According to him,” We informed them of the accumulated gratuity and government will find a way of paying it in instalment to be able to attend other sectors, yet they were not satisfied and went to court.

So, the government dusted the files of those that went to court and began treating their cases. For that reason, six months down the line pensions were not paid. This was during the immediate government of Governor Umaru Tanko Al-Makura, but before he left office, he paid half.

“Immediately the new government of Eng Abdullahi Sule came on board, he said it was not fair seeing government in court with pensioners because they are our parents and therefore we should settle the matter out of court.

This was one of the first assignments given to me when I became the state Attorney General under the administration of Engineer Sule. We sat and resolved that we would find a way of paying them N180 million monthly.

Remember that this is not pensions but servicing outstanding gratuity. Then came the issue of local government autonomy which the state government said it won’t be bearing the burden alone.

Meanwhile, in the overall accumulation of N40billion, only N10 billion was for state.
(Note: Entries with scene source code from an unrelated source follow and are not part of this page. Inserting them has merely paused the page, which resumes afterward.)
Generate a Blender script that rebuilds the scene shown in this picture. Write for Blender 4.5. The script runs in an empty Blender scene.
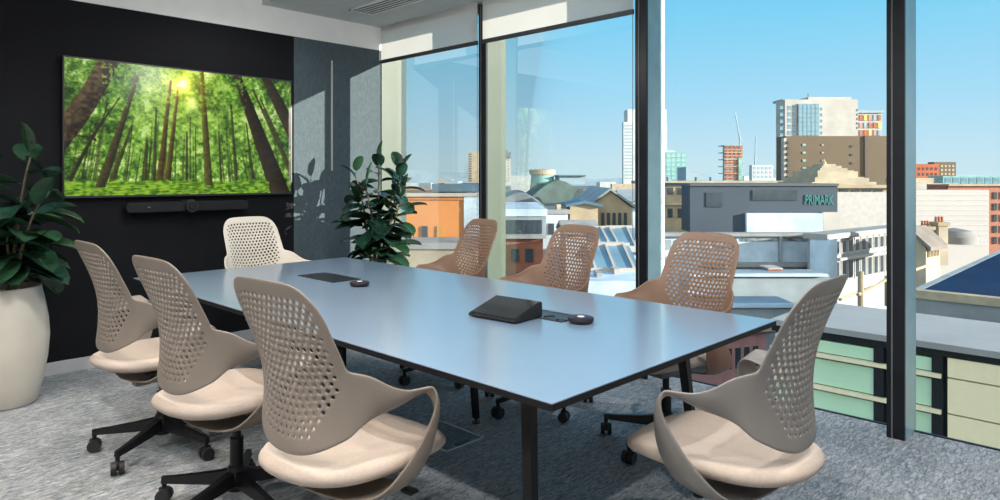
import bpy, bmesh, math, random
import numpy as np
from mathutils import Vector, Matrix
R_ = math.radians
random.seed(7)
scene = bpy.context.scene
col = scene.collection

# ------------------------------------------------------------------ materials
_M = {}
def mat(name, color, rough=.6, metal=0., noise=0., nscale=8., bump=0., bscale=60., spec=.5, coat=0., emit=None, estr=1., transl=0., tcol=None, col2=None, stretch=None):
    if name in _M: return _M[name]
    m = bpy.data.materials.new(name); m.use_nodes = True
    nt = m.node_tree; N = nt.nodes; L = nt.links
    b = N['Principled BSDF']
    b.inputs['Base Color'].default_value = (*color, 1)
    b.inputs['Roughness'].default_value = rough
    b.inputs['Metallic'].default_value = metal
    b.inputs['Specular IOR Level'].default_value = spec
    b.inputs['Coat Weight'].default_value = coat
    b.inputs['Coat Roughness'].default_value = .15
    if noise > 0 or bump > 0 or col2:
        tc = N.new('ShaderNodeTexCoord'); mp = N.new('ShaderNodeMapping')
        L.new(tc.outputs['Object'], mp.inputs['Vector'])
        if stretch: mp.inputs['Scale'].default_value = stretch
    if noise > 0 or col2:
        n = N.new('ShaderNodeTexNoise'); n.inputs['Scale'].default_value = nscale; n.inputs['Detail'].default_value = 4
        L.new(mp.outputs[0], n.inputs['Vector'])
        r = N.new('ShaderNodeValToRGB')
        if col2:
            c0, c1 = color, col2
        else:
            c0 = tuple(c*(1-noise) for c in color); c1 = tuple(min(1, c*(1+noise)) for c in color)
        r.color_ramp.elements[0].position = .35; r.color_ramp.elements[1].position = .65
        r.color_ramp.elements[0].color = (*c0, 1); r.color_ramp.elements[1].color = (*c1, 1)
        L.new(n.outputs['Fac'], r.inputs[0]); L.new(r.outputs[0], b.inputs['Base Color'])
    if bump > 0:
        n2 = N.new('ShaderNodeTexNoise'); n2.inputs['Scale'].default_value = bscale; n2.inputs['Detail'].default_value = 3
        L.new(mp.outputs[0], n2.inputs['Vector'])
        bp = N.new('ShaderNodeBump'); bp.inputs['Strength'].default_value = bump; bp.inputs['Distance'].default_value = .01
        L.new(n2.outputs['Fac'], bp.inputs['Height']); L.new(bp.outputs[0], b.inputs['Normal'])
    if emit:
        b.inputs['Emission Color'].default_value = (*emit, 1); b.inputs['Emission Strength'].default_value = estr
    if transl > 0:
        t = N.new('ShaderNodeBsdfTranslucent'); t.inputs['Color'].default_value = (*tcol, 1) if tcol else (min(1, color[0]*1.5), color[1]*1.0, color[2]*.7, 1)
        mx = N.new('ShaderNodeMixShader'); mx.inputs[0].default_value = transl
        out = N['Material Output']
        L.new(b.outputs[0], mx.inputs[1]); L.new(t.outputs[0], mx.inputs[2]); L.new(mx.outputs[0], out.inputs[0])
    _M[name] = m
    return m

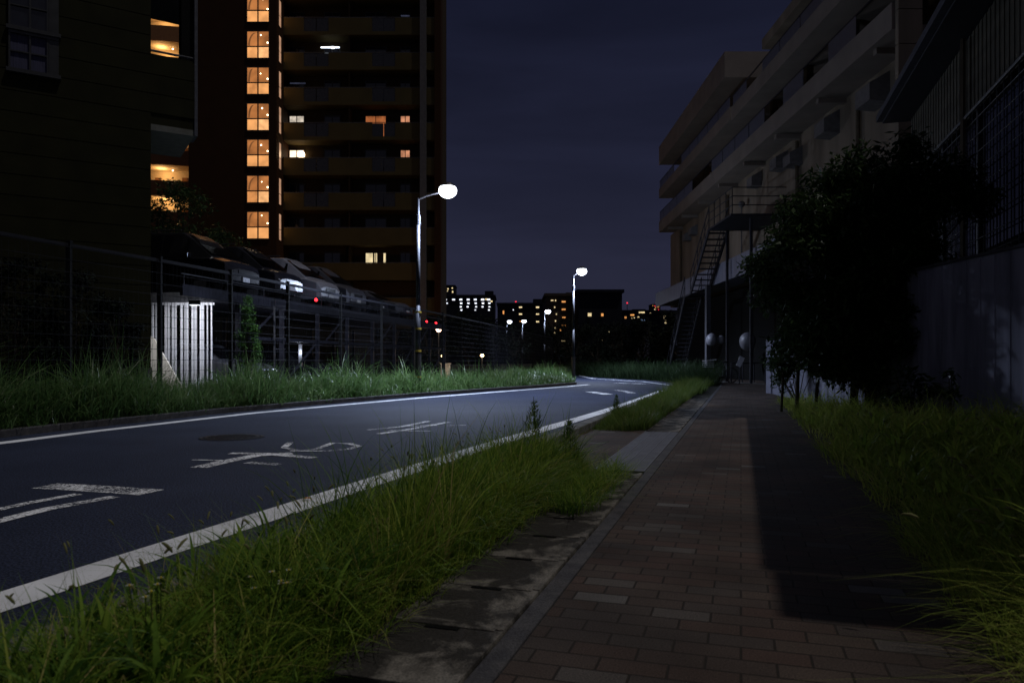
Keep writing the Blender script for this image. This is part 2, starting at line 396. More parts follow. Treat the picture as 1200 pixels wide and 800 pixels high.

The remaining N30 billion was that of local governments.”

He, however, informed that the local government was brought in and a MoU was reached that would lead to the settlement out of court with the pensioners and later filed in court supposedly to end the case.

The commissioner said having reach agreement, the case was taken out of court with the target for the commencement of their payments at February, but again it was at that time that local government subventions started dropping to a point where some LGAs could not even pay salaries successfully to their workers.

The commissioner, however, expressed optimism that by Wednesday (today) there would likely be light at the end of the tunnel if the court in it wisdom seat and take the case out of court and unfreeze the state account which as a result of the case filed by the 601 pensioners, has negatively affected the state.

Reacting to the state government decision, the state chairman of pensioners  Musa Obakpa, said taking the state government to court was not the solution to their problems.

READ ALSO: Adopt Nasarawa model of election, SGF tells states elections body

“As at the time governor Abdullahi Sule was doing everything to ensure that issues concerning the monthly pensions and gratuities were addressed, some few members under the aegis of concerned pensioners rushed and obtained an order freezing the government account. It is not correct to say that pensioners were responsible for workers not receiving salaries before Eid-El-Kabir, because the group of concerned pensioners went to court because of pressure from their counsel to settle him.

“It is unfortunate that the concerned pensioners could not take into consideration the pain their fellow pensioners and civil servants could pass as a result of freezing of the account, especially during Eid-El-Kabir.”

“As senior citizens, we consider dialogue through diplomacy in finding a solution to the problem confronting their members especially now that the present governor had shown a commitment to attending to their issues.”

Meanwhile, efforts to reach the concerned group who went to court was not as successful as none of them offers to speak on the issue.